There are marketing companies that guarantee that the game will get into the top free apps. They use bots to promote. Apple is already aware. 

Eight of the twenty-five gaming apps in the American Top Free were rumored to be promoted using bots. Among them: Tiny Pets, Fluff Friends, Crime City and Sweet Shop.

A regular customer of an unnamed marketing company engaged in such promotion is rumored to be Crowdstar, whose applications Social Girl and Top Girl were also in the top until recently.

The promotion price at the moment is 5 thousand dollars. Such a low cost is explained by high risks: Apple already knows that some developers resort to “boting”.

For example, the Dream Cortex studio, according to the same rumors, was banned precisely for using bots. By the way, there is no official version of why the ban occurred. A month ago, when Apple removed all Dream Cortex apps from the App Store, studio representatives only noticed that they were “not sure what was going on.”

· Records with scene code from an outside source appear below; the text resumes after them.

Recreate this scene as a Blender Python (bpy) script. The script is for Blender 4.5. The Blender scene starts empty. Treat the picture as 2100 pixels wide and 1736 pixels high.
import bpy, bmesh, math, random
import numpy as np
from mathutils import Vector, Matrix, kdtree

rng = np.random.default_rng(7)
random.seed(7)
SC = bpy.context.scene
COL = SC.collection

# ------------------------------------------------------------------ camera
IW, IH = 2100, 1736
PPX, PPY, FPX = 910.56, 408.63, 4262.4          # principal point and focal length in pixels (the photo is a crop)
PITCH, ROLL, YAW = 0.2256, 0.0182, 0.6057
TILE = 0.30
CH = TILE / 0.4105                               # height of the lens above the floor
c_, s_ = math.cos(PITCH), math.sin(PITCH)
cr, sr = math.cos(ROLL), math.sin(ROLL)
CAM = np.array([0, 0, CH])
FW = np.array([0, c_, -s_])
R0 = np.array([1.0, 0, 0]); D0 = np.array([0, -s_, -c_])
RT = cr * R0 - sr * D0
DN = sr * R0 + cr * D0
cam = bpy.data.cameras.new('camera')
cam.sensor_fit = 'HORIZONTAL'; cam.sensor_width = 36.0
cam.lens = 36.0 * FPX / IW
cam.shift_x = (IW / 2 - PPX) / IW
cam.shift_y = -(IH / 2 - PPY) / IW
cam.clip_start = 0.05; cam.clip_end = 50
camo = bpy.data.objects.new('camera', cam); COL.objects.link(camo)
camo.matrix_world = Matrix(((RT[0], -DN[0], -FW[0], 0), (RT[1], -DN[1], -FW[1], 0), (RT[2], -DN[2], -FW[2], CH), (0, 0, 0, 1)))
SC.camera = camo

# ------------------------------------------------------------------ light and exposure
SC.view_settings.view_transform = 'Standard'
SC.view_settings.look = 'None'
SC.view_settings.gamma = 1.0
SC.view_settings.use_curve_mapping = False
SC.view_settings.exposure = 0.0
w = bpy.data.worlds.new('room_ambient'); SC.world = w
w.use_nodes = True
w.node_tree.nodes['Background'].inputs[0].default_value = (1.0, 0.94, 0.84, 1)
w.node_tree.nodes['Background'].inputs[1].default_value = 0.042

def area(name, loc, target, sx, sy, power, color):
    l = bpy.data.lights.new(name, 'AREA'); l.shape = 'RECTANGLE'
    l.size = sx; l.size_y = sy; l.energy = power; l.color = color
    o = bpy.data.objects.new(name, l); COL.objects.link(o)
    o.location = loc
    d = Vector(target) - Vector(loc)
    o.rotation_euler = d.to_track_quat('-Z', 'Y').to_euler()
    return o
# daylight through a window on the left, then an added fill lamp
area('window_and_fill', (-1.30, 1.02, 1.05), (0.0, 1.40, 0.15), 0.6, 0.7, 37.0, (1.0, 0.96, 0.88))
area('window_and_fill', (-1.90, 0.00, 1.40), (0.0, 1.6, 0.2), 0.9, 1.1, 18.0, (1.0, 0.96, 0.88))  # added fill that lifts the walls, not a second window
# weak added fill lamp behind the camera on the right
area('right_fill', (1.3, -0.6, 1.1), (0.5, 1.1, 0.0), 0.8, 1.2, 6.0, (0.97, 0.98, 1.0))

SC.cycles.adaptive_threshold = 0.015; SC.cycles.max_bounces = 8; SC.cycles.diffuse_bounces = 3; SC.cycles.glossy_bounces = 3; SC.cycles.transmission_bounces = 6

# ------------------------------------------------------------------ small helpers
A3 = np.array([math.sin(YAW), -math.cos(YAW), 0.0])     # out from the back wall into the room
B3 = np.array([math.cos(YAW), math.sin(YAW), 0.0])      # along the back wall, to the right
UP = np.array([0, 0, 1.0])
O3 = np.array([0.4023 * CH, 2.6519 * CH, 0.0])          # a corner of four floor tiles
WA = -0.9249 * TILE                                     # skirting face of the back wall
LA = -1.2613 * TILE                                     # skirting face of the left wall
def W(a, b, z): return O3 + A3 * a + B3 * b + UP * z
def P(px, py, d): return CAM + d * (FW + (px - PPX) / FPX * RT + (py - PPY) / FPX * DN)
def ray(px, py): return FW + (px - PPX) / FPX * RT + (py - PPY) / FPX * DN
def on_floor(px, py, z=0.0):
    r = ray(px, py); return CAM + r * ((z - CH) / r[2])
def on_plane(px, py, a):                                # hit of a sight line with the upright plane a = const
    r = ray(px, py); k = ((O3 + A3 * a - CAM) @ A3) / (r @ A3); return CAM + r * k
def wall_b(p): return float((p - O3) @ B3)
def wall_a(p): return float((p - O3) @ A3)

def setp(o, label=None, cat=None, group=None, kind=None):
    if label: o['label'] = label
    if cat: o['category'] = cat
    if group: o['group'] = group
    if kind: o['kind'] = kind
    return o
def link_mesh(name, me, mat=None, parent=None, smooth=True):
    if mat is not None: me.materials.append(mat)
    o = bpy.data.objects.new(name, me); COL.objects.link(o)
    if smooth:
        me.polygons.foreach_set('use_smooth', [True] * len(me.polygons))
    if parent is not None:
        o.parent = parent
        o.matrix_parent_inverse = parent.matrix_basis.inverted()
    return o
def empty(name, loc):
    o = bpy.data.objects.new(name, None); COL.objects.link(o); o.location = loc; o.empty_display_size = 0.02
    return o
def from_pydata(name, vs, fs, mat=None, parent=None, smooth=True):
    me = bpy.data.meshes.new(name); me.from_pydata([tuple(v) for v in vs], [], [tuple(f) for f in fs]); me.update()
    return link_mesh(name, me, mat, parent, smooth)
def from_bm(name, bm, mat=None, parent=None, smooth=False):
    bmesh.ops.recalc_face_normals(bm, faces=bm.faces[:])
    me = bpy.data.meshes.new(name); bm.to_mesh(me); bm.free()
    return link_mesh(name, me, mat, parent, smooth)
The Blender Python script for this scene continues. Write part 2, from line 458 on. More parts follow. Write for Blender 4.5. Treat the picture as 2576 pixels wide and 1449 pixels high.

All this became known thanks to the developer under the nickname walterkaman. The other day, he published a post on Touch Arcade, in which he talked about the experience of communicating with a marketing company that promotes projects using bots. 

Suren Markosian, co-founder of Crowdstar, reacted to the post almost immediately. In his comment, he accused walterkaman of incompetence in matters of promotion and noted that the only reason why his company’s applications are in the top is the fact that they can spend much more money on marketing than small companies. 

It’s curious, but at the moment some of the apps mentioned in the list – Tiny Pets, Fluff Friends, are no longer in the top 25.